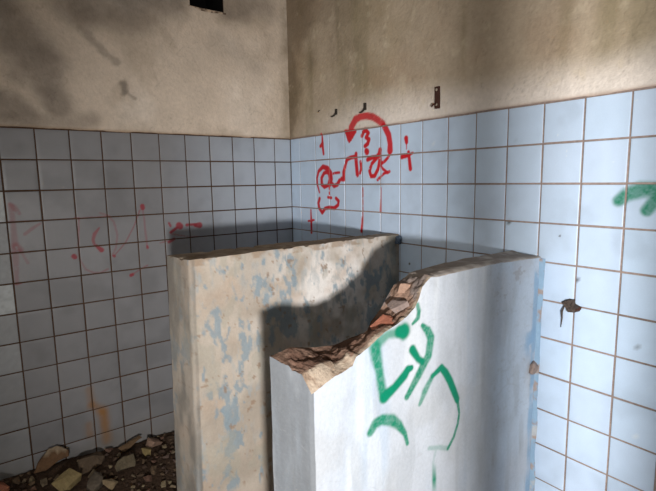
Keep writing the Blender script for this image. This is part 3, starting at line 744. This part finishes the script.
# big ones
bm = bmesh.new()
prof = [(-.085, -.05), (-.06, .0), (-.01, .052), (.03, .058), (.085, .02), (.078, -.01), (.03, -.02), (-.03, -.05)]
f0 = [bm.verts.new((x, -.016, z)) for x, z in prof]; f1 = [bm.verts.new((x*.97, .016, z*.97)) for x, z in prof]
bm.faces.new(f0); bm.faces.new(f1[::-1])
for i in range(len(prof)): bm.faces.new((f0[i], f1[i], f1[(i+1) % 8], f0[(i+1) % 8]))
bmesh.ops.recalc_face_normals(bm, faces=bm.faces[:]); bmesh.ops.bevel(bm, geom=bm.edges[:], offset=.004, segments=1, affect='EDGES')
bmesh.ops.triangulate(bm, faces=[f for f in bm.faces if len(f.verts) > 4]); bmesh.ops.subdivide_edges(bm, edges=bm.edges[:], cuts=2, use_grid_fill=True)
for v in bm.verts: v.co += mnoise.noise_vector(v.co*40)*.004
sl = bm_obj('rubble_slab', bm, M_rock); at = sl.data.color_attributes.new('Col', 'FLOAT_COLOR', 'POINT')
for dd, v in zip(at.data, sl.data.vertices):
    top_ = v.co.z > .028 and v.co.y < .02
    dd.color = (*(rgb(136, 120, 100) if top_ and v.co.x > -.03 else rgb(98, 74, 54)), .95)
put(sl, -1.545, -.052, (-.32, .0, -.1), .012); tag(sl, 'largest brown slab of rubble leaning on the left tiles', 'rubble')
rock('rubble_block', (.115, .10, .05), -1.515, -.30, (.35, -.25, .5), rgb(172, 152, 108), 61, 'yellowish flat block in front of the brown slab', npts=24, sub=2, jag=.025)
rock('brick_chunk', (.10, .09, .08), -1.79, -.24, (.3, .2, .4), rgb(226, 150, 118), 62, 'salmon brick chunk at the lower left edge of the photo', jag=.03, npts=20)
rock('rubble_chunk', (.09, .07, .05), -1.045, -.115, (.2, .2, .4), rgb(168, 138, 118), 63, 'pinkish chunk nearest the whole partition under the tiles')
rock('rubble_chunk', (.14, .05, .045), -1.155, -.075, (.3, -.25, .25), rgb(132, 106, 80), 64, 'long brown chunk lying along the wall left of the pinkish one')
rock('rubble_chunk', (.10, .075, .055), -1.24, -.30, (.4, .1, .2), rgb(142, 128, 104), 65, 'square grey-tan chunk in the middle of the heap', npts=26)
rock('rubble_chunk', (.16, .09, .06), -1.38, -.17, (.5, -.1, .3), rgb(120, 102, 84), 66, 'wide dull brown chunk right of the largest slab')
rock('rubble_chunk', (.10, .08, .05), -1.40, -.38, (.2, -.4, .8), rgb(118, 106, 92), 67, 'grey-brown chunk right of the yellowish block')
rock('rubble_chunk', (.09, .045, .05), -1.345, -.42, (.1, .6, .2), rgb(166, 144, 112), 68, 'pale tan angular shard at the bottom of the heap', npts=12)
rock('rubble_chunk', (.055, .05, .04), -1.10, -.19, (.1, .2, .2), rgb(160, 140, 96), 69, 'small yellowish chunk below the pinkish one')
# the small fragments: one label for what nothing tells apart
protos = []
pal = [rgb(128, 106, 84), rgb(108, 88, 72), rgb(150, 132, 108), rgb(120, 100, 90), rgb(92, 74, 62), rgb(140, 108, 92), rgb(164, 146, 116)]
for k in range(14):
    protos.append(hull_rock('rubble_fragment', (random.uniform(.03, .06), random.uniform(.025, .045), random.uniform(.018, .032)), M_rock, 100+k, random.choice((12, 15, 20)), col=pal[k % 7], sub=1, jag=.06))
spots = []
tries = 0
big = [(-1.545, -.05, .09), (-1.515, -.30, .07), (-1.79, -.24, .07), (-1.045, -.115, .05), (-1.155, -.075, .07), (-1.24, -.30, .06), (-1.38, -.17, .08), (-1.40, -.38, .06), (-1.345, -.42, .05), (-1.10, -.19, .035)]
while len(spots) < 230 and tries < 24000:
    tries += 1
    x = random.uniform(-1.95, -.9); y = random.uniform(-.66, -.035)
    if x > -1.02 and y < -.3: continue
    s = random.choice((random.uniform(.35, .9), random.uniform(.8, 1.5))); rad = .025*s
    if any(math.hypot(x-a+.02, y-b) < r+rad for a, b, r in big) or any(math.hypot(x-a, y-b) < rad+.025*q for a, b, q in spots): continue
    spots.append((x, y, s))
for i, (x, y, s) in enumerate(spots):
    src = protos[i % len(protos)]
    o = src if i < len(protos) else src.copy()
    if i >= len(protos): COL.objects.link(o)
    o.scale = (s, s, s)
    o.rotation_euler = (random.uniform(-.3, .3), random.uniform(-.3, .3), random.uniform(0, 6.28))
    rest(o, o.rotation_euler.to_matrix(), x, y, s)
    tag(o, 'small broken fragment scattered on the dirt heap', 'rubble', 'small rubble fragments')

# unseen pipe, added to throw the upright shadow on the white partition
bm = bmesh.new(); add_tube(bm, [(0, 0, 0), (0, 0, CEIL)], .036, 20)
pp = tag(bm_obj('shadow_pipe', bm, M_concrete, None, True), 'grey upright pipe out of view, added to throw a shadow band', 'pipe'); pp.location = (-1.60, -3.105, 0)

# ---------------------------------------------------------------- light
def aim(o, d): o.rotation_euler = Vector(d).to_track_quat('-Z', 'Y').to_euler()
sp = bpy.data.lights.new('daylight_gap', 'SPOT'); sp.energy = 440; sp.color = (1.0, .985, .975); sp.shadow_soft_size = .06
sp.spot_size = math.radians(96); sp.spot_blend = 1.0
so = bpy.data.objects.new('daylight_gap', sp); COL.objects.link(so); so.location = (-2.1, -3.6, 1.25)
aim(so, (math.sin(math.radians(46)), math.cos(math.radians(46)), -.13))
al = bpy.data.lights.new('side_fill_light', 'AREA'); al.shape = 'RECTANGLE'; al.size = 1.3; al.size_y = 1.2; al.energy = 11; al.color = (1, .97, .93)  # ambient fill, added in an unseen side opening
ao = bpy.data.objects.new('side_fill_light', al); COL.objects.link(ao); ao.location = (XL-.1, -1.8, 1.65); aim(ao, (1, 0, -.1))
w = bpy.data.worlds.new('sky'); scn.world = w; w.use_nodes = True
w.node_tree.nodes['Background'].inputs[0].default_value = (.9, .95, 1, 1); w.node_tree.nodes['Background'].inputs[1].default_value = 1.0

# ---------------------------------------------------------------- camera
cd = bpy.data.cameras.new('camera'); cam = bpy.data.objects.new('camera', cd); COL.objects.link(cam)
r = Vector((0.8005017223372967, -0.5990999085786056, -0.016622035859909474)); u = Vector((0.09522676796876718, 0.09975964031056903, 0.9904442825456305)); f = Vector((0.5917168708066758, 0.7944352168089054, -0.1369081118726842))
M = Matrix((r, u, -f)).transposed().to_4x4(); M.translation = Vector((-1.7813194, -2.7990901, 1.5763455)); cam.matrix_world = M
cd.sensor_fit = 'HORIZONTAL'; cd.sensor_width = 36; cd.lens = 477.838*36/656; cd.clip_start = .05
scn.camera = cam
scn.view_settings.view_transform = 'Standard'; scn.view_settings.look = 'None'; scn.view_settings.gamma = 1; scn.view_settings.exposure = 0.0
scn.view_settings.use_curve_mapping = False
scn.cycles.max_bounces = 6; scn.cycles.use_denoising = True
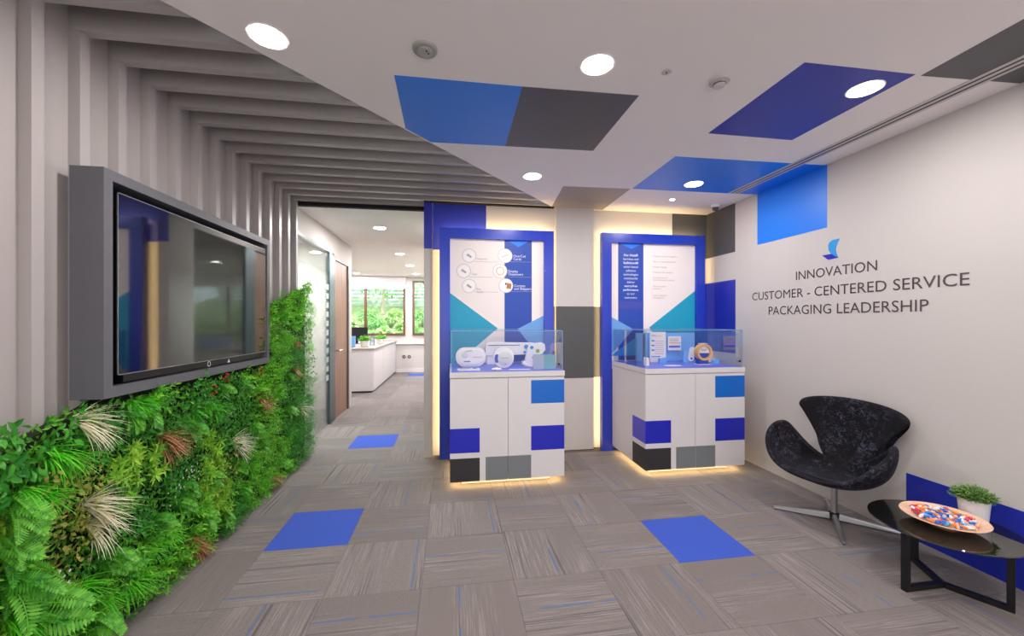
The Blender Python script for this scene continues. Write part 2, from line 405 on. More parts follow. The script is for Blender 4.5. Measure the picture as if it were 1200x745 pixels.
# windows
def window(name, x0, x1, z0, z1, mull):
    f = MB(); w = .055
    f.box(x0, x1, 11.46, 11.54, z0, z0+w).box(x0, x1, 11.46, 11.54, z1-w, z1).box(x0, x0+w, 11.46, 11.54, z0+w, z1-w).box(x1-w, x1, 11.46, 11.54, z0+w, z1-w)
    fo = struct(f.build(name, brownwood)); xs = [x0+w]+mull+[x1-w]
    for a in mull: MB().box(a-.035, a+.035, 11.47, 11.53, z0+w, z1-w).build('mullion', brownwood, fo)
    for a, b in zip(xs, xs[1:]):
        MB().box(a+(.035 if a in mull else 0), b-(.035 if b in mull else 0), 11.497, 11.503, z0+w, z1-w).build('pane', glass_win, fo)
    return fo
window('window_1', *W1, [-3.45, -2.38]); window('window_2', *W2, [])
bl = thing('roller_blind', 'white roller blind rolled up over the left far window of the office', 'blind', (-2.95, 11.42, 2.47))
MB().box(-1.65, 1.67, -.05, .05, .10, .22).build('cassette', cab_white, bl, bevel=.008)
MB().box(-1.63, 1.65, -.006, .006, -.10, .10).build('fabric', paper, bl)
MB().box(-1.63, 1.65, -.012, .012, -.12, -.10).build('bottom_rail', chrome, bl)
# glass partition
gp = struct(MB().box(-1.70, -1.69, 4.47, 5.80, .0, 2.42).build('window_3', glass_part))
MB().box(-1.71, -1.675, 4.46, 5.83, 2.40, 2.43).build('head_rail', chrome, gp)
MB().box(-1.71, -1.675, 5.80, 5.90, 0, 2.42).build('door_post', steel_dark, gp)
for k in range(11):
    z = .62+.125*k
    MB().box(-1.6895, -1.6885, 5.68, 5.79, z, z+.075).build('film_square', frost, gp)

# door
wood = bpy.data.materials.new('walnut_veneer'); wood.use_nodes = True
def wood_nodes(m, c1, c2, sc=(40, 40, 1.2)):
    nt = m.node_tree; b = nt.nodes['Principled BSDF']; tc = nt.nodes.new('ShaderNodeTexCoord'); mp = nt.nodes.new('ShaderNodeMapping'); mp.inputs['Scale'].default_value = sc
    n = nt.nodes.new('ShaderNodeTexNoise'); n.inputs['Scale'].default_value = 1; n.inputs['Detail'].default_value = 6
    mx = nt.nodes.new('ShaderNodeMix'); mx.data_type = 'RGBA'; mx.inputs[6].default_value = srgb(*c1); mx.inputs[7].default_value = srgb(*c2)
    mr = nt.nodes.new('ShaderNodeMapRange'); mr.inputs[1].default_value = .3; mr.inputs[2].default_value = .7
    nt.links.new(tc.outputs['Object'], mp.inputs[0]); nt.links.new(mp.outputs[0], n.inputs['Vector']); nt.links.new(n.outputs['Fac'], mr.inputs[0]); nt.links.new(mr.outputs[0], mx.inputs[0])
    nt.links.new(mx.outputs[2], b.inputs['Base Color']); b.inputs['Roughness'].default_value = .45
wood_nodes(wood, (128, 92, 74), (176, 138, 116))
d2 = struct(MB().box(-.27, -.23, 5.92, 6.84, 0, 2.40).build('door_2', wood))
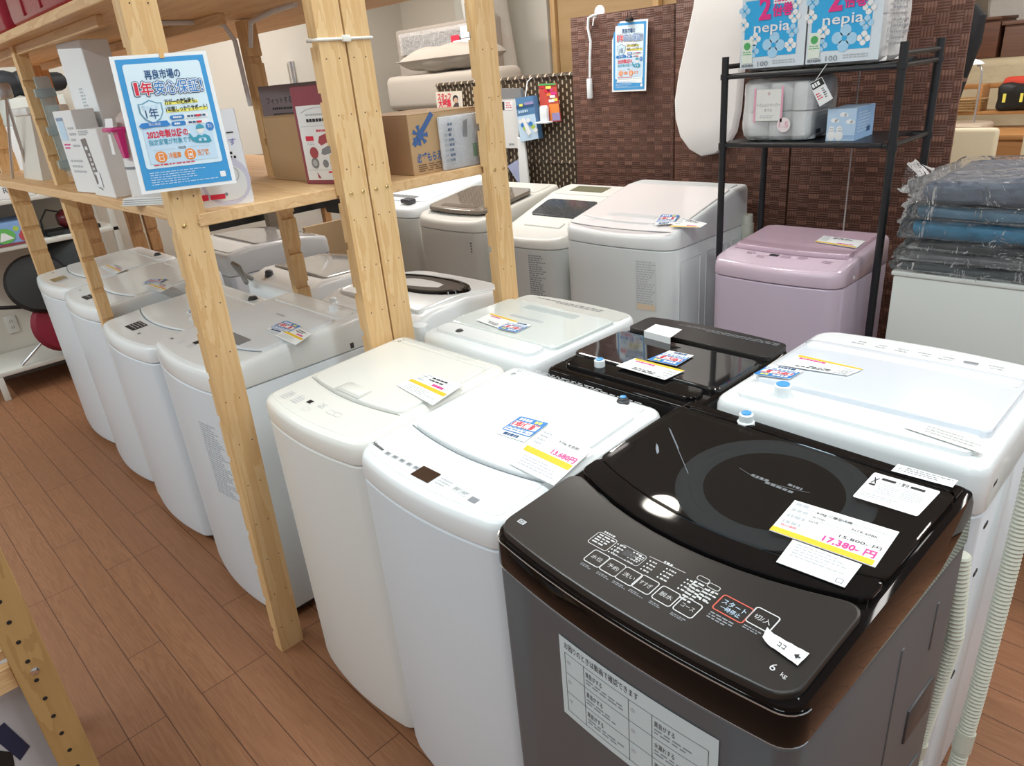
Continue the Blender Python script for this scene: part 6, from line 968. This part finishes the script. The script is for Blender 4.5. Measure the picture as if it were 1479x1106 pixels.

^^^^^^^^^^^^^^^^

Identify the lines above that contain the word "pixels", then copy them.

**CORRECT RESPONSE:**
The Blender Python script for this scene continues. Write part 2, from line 405 on. More parts follow. The script is for Blender 4.5. Measure the picture as if it were 1200x745 pixels.
Continue the Blender Python script for this scene: part 6, from line 968. This part finishes the script. The script is for Blender 4.5. Measure the picture as if it were 1479x1106 pixels.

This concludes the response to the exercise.